ENTRIES SHOWN ▸
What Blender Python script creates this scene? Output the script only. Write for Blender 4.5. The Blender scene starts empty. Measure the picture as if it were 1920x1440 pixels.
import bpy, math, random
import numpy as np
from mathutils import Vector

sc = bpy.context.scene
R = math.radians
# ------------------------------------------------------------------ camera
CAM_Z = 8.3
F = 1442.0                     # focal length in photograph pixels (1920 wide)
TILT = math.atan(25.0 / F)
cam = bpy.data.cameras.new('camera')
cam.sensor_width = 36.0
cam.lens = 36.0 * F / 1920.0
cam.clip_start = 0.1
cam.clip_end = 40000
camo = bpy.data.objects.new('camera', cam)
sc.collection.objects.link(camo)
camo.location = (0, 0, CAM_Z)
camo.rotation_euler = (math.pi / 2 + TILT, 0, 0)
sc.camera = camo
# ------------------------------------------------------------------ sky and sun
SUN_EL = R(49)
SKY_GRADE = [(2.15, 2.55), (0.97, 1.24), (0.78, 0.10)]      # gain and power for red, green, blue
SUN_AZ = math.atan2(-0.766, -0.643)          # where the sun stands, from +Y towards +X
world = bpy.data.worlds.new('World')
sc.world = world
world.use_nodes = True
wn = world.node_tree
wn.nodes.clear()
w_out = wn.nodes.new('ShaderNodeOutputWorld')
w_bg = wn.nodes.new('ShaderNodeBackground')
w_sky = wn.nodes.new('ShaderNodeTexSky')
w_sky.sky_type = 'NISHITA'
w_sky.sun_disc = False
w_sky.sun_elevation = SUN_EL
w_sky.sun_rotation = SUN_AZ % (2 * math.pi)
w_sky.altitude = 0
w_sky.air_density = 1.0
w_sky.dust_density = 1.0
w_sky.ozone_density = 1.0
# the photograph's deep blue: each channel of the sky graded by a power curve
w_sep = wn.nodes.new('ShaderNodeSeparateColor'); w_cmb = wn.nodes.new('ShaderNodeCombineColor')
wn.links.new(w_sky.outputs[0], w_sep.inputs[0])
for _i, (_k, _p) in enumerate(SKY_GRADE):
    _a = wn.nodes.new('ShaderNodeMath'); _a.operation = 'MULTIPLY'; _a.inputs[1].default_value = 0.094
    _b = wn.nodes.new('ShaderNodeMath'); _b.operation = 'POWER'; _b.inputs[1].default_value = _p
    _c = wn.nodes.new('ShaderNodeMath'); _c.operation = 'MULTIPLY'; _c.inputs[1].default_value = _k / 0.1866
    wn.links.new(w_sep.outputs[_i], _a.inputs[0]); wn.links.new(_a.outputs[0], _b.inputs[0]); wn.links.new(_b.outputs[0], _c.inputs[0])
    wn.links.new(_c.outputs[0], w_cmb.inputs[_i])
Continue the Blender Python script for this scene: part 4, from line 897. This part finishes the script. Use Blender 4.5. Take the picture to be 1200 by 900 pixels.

TASK DESCRIPTION ▸
Please print the lines from the start of the records up to and including the line with "from mathutils import Vector", copying each one exactly and leaving out the rest.

THE REPLY ▸
What Blender Python script creates this scene? Output the script only. Write for Blender 4.5. The Blender scene starts empty. Measure the picture as if it were 1920x1440 pixels.
import bpy, math, random
import numpy as np
from mathutils import Vector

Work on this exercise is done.